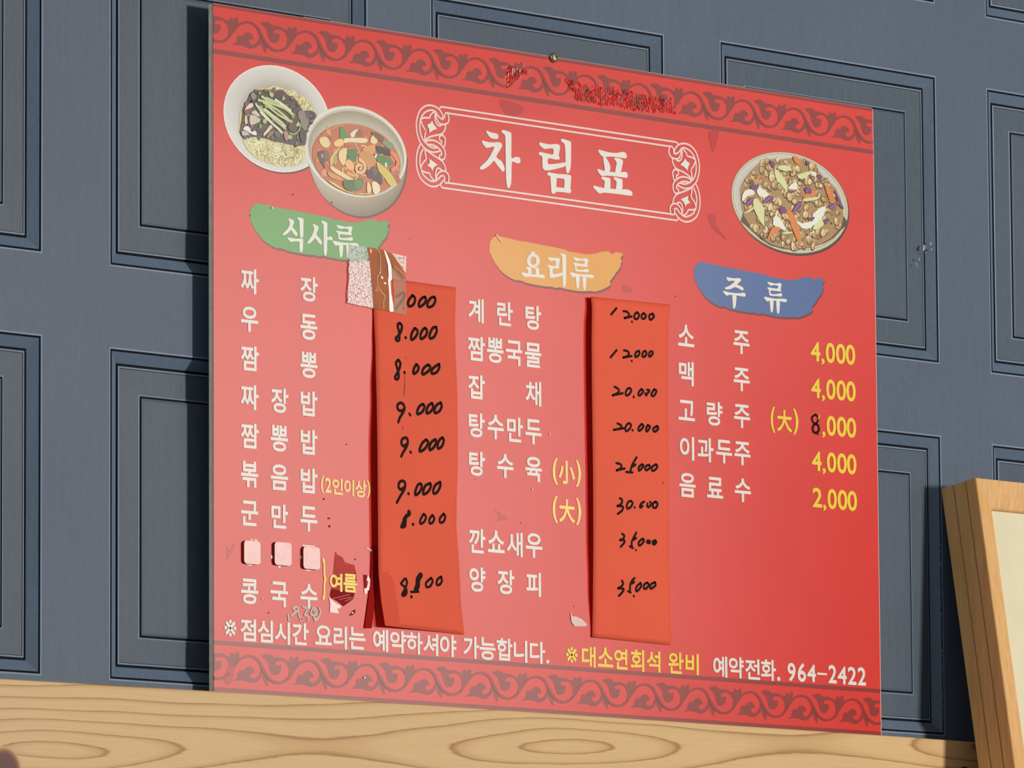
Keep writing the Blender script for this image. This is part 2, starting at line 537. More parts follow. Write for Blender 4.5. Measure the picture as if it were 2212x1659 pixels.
# --- running scroll borders
BROWN = (140, 38, 32)
def clip_x(poly, lo, hi):
    for s, lim in ((1, lo), (-1, hi)):
        out = []
        for i in range(len(poly)):
            a, b = poly[i], poly[(i + 1) % len(poly)]
            da, db = s * (a[0] - lim), s * (b[0] - lim)
            if da >= 0: out.append(a)
            if da * db < 0:
                t = da / (da - db); out.append((lim, a[1] + (b[1] - a[1]) * t))
        poly = out
        if len(poly) < 3: return []
    return poly
zs = zoomed(500, 40, 6.9125)
motif = []
def mpoly(pts, sm=True):
    motif.append(catmull(PB(zs(pts)), True, 3) if sm else PB(zs(pts)))
mpoly([(880, 527), (940, 500), (960, 425), (985, 390), (1040, 395), (1070, 360), (1110, 345), (1155, 355), (1190, 395), (1195, 445), (1150, 450), (1138, 480), (1160, 515), (1200, 525), (1240, 505), (1272, 455), (1290, 390), (1315, 470), (1275, 540), (1200, 585), (1130, 580), (1070, 550), (1000, 535)])
mpoly([(1305, 430), (1318, 530), (1350, 605), (1385, 655), (1394, 560), (1372, 480), (1345, 420)])
mpoly([(1305, 207), (1370, 188), (1430, 195), (1480, 238), (1540, 248), (1600, 262), (1650, 292), (1700, 330), (1705, 420), (1680, 380), (1640, 325), (1590, 303), (1530, 305), (1500, 330), (1515, 360), (1575, 365), (1585, 400), (1575, 450), (1545, 490), (1500, 502), (1450, 480), (1425, 430), (1410, 360), (1380, 280)])
mpoly([(1680, 315), (1716, 300), (1712, 268), (1745, 262), (1770, 292), (1798, 265), (1832, 264), (1838, 340), (1800, 390), (1760, 450), (1715, 535), (1680, 590), (1695, 500), (1700, 420)])
arc = catmull(PB(zs([(835, 425), (900, 335), (955, 262), (1010, 217), (1080, 196), (1150, 202), (1220, 237), (1275, 300), (1308, 375), (1335, 425), (1380, 500), (1430, 560), (1500, 605), (1580, 617), (1650, 597), (1695, 560), (1700, 555)])), False, 3)
hwm = 22 / 6.9125 * VM
for a in range(len(arc) - 1):
    (x0, z0), (x1, z1) = arc[a], arc[a + 1]
    l = math.hypot(x1 - x0, z1 - z0)
    if l < 1e-7: continue
    q = hwm * (0.8 + 0.5 * math.sin(math.pi * min(1, max(0, (a - 14) / 24))))
    nx, nz = -(z1 - z0) / l * q, (x1 - x0) / l * q
    ex, ez = (x1 - x0) * 0.12, (z1 - z0) * 0.12
    motif.append([(x0 + nx - ex, z0 + nz - ez), (x0 - nx - ex, z0 - nz - ez), (x1 - nx + ex, z1 - nz + ez), (x1 + nx + ex, z1 + nz + ez)])
PER = (B((877.7, 156))[0] - B((502.5, 96))[0]) / 3
dzb = B((631, 1478.8))[1] - B((627.3, 116))[1]
dxb = B((631, 1478.8))[0] - B((627.3, 116))[0]
for dx, dz in ((0, 0), (dxb, dzb)):
    k = Ink(0.00012)
    for r in range(-3, 13):
        for pl in motif:
            c = clip_x([(x + r * PER + dx, z + dz) for x, z in pl], 0.0003, W - 0.0003)
            if c:
                k.d = 0.00012 + 1e-5 * (motif.index(pl) + 1); k.poly(c, BROWN)
    k.build('border_scroll', board)
for (a, b) in (((460, 105), (460, 115.3)), ((460, 8.8), (460, 13.6)), ((463, 1383), (463, 1392.5)), ((463, 1484), (463, 1492.6))):
    za, zb = B(a)[1], B(b)[1]
    k = Ink(0.0001); k.poly([(0, zb), (W, zb), (W, za), (0, za)], BROWN); k.build('border_stripe', board)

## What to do
Reproduce the listing word for word and omit its pictures.

## Written reply
Keep writing the Blender script for this image. This is part 2, starting at line 537. More parts follow. Write for Blender 4.5. Measure the picture as if it were 2212x1659 pixels.
# --- running scroll borders
BROWN = (140, 38, 32)
def clip_x(poly, lo, hi):
    for s, lim in ((1, lo), (-1, hi)):
        out = []
        for i in range(len(poly)):
            a, b = poly[i], poly[(i + 1) % len(poly)]
            da, db = s * (a[0] - lim), s * (b[0] - lim)
            if da >= 0: out.append(a)
            if da * db < 0:
                t = da / (da - db); out.append((lim, a[1] + (b[1] - a[1]) * t))
        poly = out
        if len(poly) < 3: return []
    return poly
zs = zoomed(500, 40, 6.9125)
motif = []
def mpoly(pts, sm=True):
    motif.append(catmull(PB(zs(pts)), True, 3) if sm else PB(zs(pts)))
mpoly([(880, 527), (940, 500), (960, 425), (985, 390), (1040, 395), (1070, 360), (1110, 345), (1155, 355), (1190, 395), (1195, 445), (1150, 450), (1138, 480), (1160, 515), (1200, 525), (1240, 505), (1272, 455), (1290, 390), (1315, 470), (1275, 540), (1200, 585), (1130, 580), (1070, 550), (1000, 535)])
mpoly([(1305, 430), (1318, 530), (1350, 605), (1385, 655), (1394, 560), (1372, 480), (1345, 420)])
mpoly([(1305, 207), (1370, 188), (1430, 195), (1480, 238), (1540, 248), (1600, 262), (1650, 292), (1700, 330), (1705, 420), (1680, 380), (1640, 325), (1590, 303), (1530, 305), (1500, 330), (1515, 360), (1575, 365), (1585, 400), (1575, 450), (1545, 490), (1500, 502), (1450, 480), (1425, 430), (1410, 360), (1380, 280)])
mpoly([(1680, 315), (1716, 300), (1712, 268), (1745, 262), (1770, 292), (1798, 265), (1832, 264), (1838, 340), (1800, 390), (1760, 450), (1715, 535), (1680, 590), (1695, 500), (1700, 420)])
arc = catmull(PB(zs([(835, 425), (900, 335), (955, 262), (1010, 217), (1080, 196), (1150, 202), (1220, 237), (1275, 300), (1308, 375), (1335, 425), (1380, 500), (1430, 560), (1500, 605), (1580, 617), (1650, 597), (1695, 560), (1700, 555)])), False, 3)
hwm = 22 / 6.9125 * VM
for a in range(len(arc) - 1):
    (x0, z0), (x1, z1) = arc[a], arc[a + 1]
    l = math.hypot(x1 - x0, z1 - z0)
    if l < 1e-7: continue
    q = hwm * (0.8 + 0.5 * math.sin(math.pi * min(1, max(0, (a - 14) / 24))))
    nx, nz = -(z1 - z0) / l * q, (x1 - x0) / l * q
    ex, ez = (x1 - x0) * 0.12, (z1 - z0) * 0.12
    motif.append([(x0 + nx - ex, z0 + nz - ez), (x0 - nx - ex, z0 - nz - ez), (x1 - nx + ex, z1 - nz + ez), (x1 + nx + ex, z1 + nz + ez)])
PER = (B((877.7, 156))[0] - B((502.5, 96))[0]) / 3
dzb = B((631, 1478.8))[1] - B((627.3, 116))[1]
dxb = B((631, 1478.8))[0] - B((627.3, 116))[0]
for dx, dz in ((0, 0), (dxb, dzb)):
    k = Ink(0.00012)
    for r in range(-3, 13):
        for pl in motif:
            c = clip_x([(x + r * PER + dx, z + dz) for x, z in pl], 0.0003, W - 0.0003)
            if c:
                k.d = 0.00012 + 1e-5 * (motif.index(pl) + 1); k.poly(c, BROWN)
    k.build('border_scroll', board)
for (a, b) in (((460, 105), (460, 115.3)), ((460, 8.8), (460, 13.6)), ((463, 1383), (463, 1392.5)), ((463, 1484), (463, 1492.6))):
    za, zb = B(a)[1], B(b)[1]
    k = Ink(0.0001); k.poly([(0, zb), (W, zb), (W, za), (0, za)], BROWN); k.build('border_stripe', board)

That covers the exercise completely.